[Saved entries]
______________________________

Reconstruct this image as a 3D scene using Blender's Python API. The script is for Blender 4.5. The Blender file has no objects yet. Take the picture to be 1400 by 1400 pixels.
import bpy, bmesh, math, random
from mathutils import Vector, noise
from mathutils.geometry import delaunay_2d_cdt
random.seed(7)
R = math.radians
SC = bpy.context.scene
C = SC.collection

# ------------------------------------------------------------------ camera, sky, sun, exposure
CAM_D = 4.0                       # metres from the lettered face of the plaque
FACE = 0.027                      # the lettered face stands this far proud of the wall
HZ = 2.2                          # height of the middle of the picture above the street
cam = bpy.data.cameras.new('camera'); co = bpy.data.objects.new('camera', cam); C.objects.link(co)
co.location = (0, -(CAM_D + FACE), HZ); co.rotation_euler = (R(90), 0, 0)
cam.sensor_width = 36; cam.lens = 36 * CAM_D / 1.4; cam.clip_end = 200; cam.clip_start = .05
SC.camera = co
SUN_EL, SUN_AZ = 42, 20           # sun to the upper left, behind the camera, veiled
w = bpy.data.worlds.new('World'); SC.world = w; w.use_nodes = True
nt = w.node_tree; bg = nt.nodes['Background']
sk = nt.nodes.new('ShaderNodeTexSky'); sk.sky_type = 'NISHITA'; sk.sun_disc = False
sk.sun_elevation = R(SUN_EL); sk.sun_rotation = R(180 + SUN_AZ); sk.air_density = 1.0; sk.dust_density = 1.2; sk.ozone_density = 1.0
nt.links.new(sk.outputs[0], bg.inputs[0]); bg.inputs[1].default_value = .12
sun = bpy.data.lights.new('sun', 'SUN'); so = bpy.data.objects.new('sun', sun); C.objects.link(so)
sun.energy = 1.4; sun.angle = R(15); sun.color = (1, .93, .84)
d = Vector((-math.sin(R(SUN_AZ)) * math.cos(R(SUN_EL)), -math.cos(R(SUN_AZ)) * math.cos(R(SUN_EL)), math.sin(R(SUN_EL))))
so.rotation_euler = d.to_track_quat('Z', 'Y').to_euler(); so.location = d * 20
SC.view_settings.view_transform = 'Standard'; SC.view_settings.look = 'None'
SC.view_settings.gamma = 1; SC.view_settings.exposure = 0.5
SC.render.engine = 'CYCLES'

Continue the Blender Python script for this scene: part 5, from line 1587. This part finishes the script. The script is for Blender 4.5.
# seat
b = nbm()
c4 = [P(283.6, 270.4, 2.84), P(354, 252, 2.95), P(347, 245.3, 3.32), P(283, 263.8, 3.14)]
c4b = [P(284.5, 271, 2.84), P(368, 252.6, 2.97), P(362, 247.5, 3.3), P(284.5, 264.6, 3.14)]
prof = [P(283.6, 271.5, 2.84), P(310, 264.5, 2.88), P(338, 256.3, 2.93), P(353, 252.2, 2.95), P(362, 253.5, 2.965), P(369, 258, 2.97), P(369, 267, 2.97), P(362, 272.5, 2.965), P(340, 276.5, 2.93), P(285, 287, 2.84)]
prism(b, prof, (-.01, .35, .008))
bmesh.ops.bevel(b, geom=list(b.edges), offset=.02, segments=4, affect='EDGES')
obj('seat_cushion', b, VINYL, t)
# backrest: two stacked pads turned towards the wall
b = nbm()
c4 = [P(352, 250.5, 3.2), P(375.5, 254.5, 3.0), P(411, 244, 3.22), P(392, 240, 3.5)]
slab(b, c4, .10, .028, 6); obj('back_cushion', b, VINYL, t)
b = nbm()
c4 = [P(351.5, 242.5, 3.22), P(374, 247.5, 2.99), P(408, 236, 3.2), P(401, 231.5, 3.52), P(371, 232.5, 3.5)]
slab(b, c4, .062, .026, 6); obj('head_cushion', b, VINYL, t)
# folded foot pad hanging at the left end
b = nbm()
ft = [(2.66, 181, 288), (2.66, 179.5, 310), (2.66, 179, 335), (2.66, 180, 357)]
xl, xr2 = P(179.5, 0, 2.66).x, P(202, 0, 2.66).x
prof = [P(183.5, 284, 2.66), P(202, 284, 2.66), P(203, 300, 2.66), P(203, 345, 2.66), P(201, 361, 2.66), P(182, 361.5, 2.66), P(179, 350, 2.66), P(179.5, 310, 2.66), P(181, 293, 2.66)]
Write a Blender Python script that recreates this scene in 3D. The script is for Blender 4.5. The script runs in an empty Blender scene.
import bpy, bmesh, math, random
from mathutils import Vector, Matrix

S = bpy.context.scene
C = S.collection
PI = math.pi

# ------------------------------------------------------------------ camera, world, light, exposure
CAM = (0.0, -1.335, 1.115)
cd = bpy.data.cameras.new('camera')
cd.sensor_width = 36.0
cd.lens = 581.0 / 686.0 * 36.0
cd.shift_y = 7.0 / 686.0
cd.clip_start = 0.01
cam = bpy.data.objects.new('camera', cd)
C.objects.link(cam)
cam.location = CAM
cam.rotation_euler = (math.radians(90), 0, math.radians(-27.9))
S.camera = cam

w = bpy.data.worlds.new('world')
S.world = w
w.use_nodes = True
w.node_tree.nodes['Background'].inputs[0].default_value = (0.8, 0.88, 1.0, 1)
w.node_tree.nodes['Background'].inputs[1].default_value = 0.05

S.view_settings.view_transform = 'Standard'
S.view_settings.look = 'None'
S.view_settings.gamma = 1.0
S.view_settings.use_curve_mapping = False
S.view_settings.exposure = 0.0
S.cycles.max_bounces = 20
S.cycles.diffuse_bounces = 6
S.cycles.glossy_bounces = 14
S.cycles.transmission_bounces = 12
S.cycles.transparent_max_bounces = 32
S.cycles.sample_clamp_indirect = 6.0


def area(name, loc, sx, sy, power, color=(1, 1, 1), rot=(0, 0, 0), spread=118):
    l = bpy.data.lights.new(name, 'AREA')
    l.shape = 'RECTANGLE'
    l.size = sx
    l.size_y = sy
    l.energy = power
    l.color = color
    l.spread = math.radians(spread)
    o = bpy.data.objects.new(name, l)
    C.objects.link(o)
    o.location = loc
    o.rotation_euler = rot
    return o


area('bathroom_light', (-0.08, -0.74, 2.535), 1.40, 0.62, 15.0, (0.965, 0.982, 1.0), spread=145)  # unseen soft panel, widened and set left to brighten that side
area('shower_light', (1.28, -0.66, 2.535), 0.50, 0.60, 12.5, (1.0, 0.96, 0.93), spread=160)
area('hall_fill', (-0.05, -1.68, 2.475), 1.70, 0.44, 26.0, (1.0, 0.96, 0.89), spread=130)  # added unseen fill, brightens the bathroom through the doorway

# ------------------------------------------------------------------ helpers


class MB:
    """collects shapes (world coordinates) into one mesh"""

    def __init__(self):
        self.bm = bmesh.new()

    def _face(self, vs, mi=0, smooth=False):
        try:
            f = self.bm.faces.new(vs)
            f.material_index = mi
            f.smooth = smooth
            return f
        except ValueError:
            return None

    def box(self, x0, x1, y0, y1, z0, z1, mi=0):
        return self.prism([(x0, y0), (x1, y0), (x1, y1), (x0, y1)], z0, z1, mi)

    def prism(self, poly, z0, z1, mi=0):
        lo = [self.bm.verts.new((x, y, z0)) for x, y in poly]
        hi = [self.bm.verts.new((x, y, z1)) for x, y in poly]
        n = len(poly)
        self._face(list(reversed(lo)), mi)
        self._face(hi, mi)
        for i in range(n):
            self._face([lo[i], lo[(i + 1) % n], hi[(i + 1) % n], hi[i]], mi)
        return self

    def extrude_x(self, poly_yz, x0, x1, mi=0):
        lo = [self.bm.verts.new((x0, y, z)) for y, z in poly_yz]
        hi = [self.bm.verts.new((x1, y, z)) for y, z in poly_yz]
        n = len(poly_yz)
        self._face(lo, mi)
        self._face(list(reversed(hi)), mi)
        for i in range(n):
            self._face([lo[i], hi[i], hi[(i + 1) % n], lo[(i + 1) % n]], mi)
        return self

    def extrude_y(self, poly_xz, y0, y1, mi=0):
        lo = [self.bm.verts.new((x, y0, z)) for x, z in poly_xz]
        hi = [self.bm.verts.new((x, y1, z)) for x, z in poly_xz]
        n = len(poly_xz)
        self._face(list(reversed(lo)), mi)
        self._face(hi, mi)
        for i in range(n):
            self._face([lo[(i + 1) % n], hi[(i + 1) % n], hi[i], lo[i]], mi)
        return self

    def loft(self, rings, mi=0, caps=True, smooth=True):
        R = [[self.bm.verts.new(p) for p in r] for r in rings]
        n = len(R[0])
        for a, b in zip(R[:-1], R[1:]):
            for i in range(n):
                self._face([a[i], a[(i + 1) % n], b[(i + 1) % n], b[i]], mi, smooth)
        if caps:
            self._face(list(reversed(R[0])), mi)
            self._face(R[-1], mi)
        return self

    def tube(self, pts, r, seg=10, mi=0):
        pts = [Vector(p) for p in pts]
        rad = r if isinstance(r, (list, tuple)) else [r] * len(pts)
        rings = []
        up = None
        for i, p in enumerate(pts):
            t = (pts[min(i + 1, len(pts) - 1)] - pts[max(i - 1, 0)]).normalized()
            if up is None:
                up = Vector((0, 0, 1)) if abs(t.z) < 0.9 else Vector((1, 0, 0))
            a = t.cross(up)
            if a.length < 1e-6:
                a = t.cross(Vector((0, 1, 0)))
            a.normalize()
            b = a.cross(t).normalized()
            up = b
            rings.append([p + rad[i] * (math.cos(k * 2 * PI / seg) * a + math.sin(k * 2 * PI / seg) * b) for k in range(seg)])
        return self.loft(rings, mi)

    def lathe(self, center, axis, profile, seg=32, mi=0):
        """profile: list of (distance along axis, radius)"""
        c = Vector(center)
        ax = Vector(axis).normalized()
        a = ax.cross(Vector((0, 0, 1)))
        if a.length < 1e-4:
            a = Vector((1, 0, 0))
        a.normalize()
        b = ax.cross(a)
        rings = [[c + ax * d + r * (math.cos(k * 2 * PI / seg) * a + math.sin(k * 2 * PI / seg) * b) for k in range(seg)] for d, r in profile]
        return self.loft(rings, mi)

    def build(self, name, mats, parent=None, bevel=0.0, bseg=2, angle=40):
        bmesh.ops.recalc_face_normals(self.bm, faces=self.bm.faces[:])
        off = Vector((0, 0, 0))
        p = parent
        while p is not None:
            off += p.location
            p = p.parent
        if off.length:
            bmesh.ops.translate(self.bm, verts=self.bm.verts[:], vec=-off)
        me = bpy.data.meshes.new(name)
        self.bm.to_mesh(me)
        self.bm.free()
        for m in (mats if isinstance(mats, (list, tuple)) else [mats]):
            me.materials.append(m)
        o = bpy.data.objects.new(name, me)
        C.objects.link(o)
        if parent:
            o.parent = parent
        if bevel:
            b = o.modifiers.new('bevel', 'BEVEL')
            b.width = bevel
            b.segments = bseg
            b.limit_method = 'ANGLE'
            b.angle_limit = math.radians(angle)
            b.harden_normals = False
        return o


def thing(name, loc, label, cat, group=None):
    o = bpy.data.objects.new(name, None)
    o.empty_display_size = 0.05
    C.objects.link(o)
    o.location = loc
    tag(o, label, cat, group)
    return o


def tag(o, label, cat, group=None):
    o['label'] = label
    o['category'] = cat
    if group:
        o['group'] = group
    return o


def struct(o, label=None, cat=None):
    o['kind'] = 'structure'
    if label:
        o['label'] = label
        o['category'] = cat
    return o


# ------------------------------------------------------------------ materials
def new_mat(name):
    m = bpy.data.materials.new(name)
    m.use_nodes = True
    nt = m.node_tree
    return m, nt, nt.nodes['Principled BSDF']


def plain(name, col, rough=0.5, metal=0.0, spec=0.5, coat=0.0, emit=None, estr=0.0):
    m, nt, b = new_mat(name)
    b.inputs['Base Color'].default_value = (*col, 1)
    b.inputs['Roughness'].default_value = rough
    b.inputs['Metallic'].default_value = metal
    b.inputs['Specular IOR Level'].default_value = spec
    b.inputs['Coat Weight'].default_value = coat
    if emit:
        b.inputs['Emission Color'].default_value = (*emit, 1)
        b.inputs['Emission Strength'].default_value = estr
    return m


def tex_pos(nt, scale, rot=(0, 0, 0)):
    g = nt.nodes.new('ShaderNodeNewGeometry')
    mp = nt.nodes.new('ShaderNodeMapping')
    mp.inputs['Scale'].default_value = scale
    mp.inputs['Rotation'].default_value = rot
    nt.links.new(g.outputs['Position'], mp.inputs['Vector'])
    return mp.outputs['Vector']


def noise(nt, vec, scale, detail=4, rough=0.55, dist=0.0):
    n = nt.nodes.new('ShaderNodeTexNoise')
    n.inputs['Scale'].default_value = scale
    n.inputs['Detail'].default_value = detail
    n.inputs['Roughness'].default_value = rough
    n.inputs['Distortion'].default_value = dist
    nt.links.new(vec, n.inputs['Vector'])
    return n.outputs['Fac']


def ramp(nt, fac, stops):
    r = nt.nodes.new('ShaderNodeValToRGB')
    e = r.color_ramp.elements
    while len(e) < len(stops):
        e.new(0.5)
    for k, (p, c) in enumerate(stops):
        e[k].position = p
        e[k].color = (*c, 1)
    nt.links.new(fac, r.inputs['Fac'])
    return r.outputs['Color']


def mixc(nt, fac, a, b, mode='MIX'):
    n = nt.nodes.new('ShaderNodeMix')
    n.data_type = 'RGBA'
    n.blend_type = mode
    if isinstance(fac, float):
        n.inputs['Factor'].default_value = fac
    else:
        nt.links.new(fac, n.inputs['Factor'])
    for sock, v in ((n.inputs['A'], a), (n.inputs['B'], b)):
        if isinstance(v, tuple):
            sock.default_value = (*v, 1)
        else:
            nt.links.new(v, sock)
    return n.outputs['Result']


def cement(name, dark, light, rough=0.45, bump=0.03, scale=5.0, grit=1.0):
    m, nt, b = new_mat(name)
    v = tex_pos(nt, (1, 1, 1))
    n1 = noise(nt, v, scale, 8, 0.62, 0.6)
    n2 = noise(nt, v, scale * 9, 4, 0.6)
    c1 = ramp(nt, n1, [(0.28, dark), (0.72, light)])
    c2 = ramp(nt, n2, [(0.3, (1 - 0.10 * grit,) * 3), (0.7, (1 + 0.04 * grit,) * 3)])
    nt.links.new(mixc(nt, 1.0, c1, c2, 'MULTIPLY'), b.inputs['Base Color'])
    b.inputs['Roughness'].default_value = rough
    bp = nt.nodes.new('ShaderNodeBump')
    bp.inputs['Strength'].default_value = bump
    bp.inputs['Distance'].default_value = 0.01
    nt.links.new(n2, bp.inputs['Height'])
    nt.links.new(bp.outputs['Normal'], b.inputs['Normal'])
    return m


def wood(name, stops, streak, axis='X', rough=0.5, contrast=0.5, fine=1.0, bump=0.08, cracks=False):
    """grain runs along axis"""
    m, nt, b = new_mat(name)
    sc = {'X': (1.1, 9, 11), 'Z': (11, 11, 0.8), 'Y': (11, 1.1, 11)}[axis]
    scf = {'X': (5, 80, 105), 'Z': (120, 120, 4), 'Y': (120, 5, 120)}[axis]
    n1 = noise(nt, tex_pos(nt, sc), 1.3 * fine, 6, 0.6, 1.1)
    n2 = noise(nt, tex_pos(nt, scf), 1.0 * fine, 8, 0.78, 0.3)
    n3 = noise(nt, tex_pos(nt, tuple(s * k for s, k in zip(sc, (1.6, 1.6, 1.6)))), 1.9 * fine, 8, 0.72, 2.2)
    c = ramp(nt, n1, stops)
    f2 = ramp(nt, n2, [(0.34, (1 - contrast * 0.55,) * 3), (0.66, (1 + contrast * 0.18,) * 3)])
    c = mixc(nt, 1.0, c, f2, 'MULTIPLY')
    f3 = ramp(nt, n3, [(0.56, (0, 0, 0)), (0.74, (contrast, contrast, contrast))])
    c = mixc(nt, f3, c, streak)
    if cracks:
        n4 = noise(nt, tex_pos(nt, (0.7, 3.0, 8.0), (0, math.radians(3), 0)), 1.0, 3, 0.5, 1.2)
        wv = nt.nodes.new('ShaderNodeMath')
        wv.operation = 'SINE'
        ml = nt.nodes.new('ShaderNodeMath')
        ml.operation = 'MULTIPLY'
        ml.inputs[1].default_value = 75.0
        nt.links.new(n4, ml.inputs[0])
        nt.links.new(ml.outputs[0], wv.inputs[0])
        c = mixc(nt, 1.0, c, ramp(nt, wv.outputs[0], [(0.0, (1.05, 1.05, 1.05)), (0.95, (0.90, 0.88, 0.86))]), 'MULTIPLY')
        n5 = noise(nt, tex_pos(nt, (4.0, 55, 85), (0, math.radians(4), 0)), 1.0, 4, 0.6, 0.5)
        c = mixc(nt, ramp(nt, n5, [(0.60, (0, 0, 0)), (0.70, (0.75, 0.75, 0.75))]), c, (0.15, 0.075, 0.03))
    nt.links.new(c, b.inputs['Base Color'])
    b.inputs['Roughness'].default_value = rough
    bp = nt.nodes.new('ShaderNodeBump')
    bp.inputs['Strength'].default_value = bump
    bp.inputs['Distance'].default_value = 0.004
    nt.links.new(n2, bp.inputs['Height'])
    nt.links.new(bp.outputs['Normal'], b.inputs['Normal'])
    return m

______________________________

• _TASK DETAILS_
Across the material above, how many lines include the string "scene"? Only the number is wanted.

• _SOLUTION TO THE EXERCISE_
5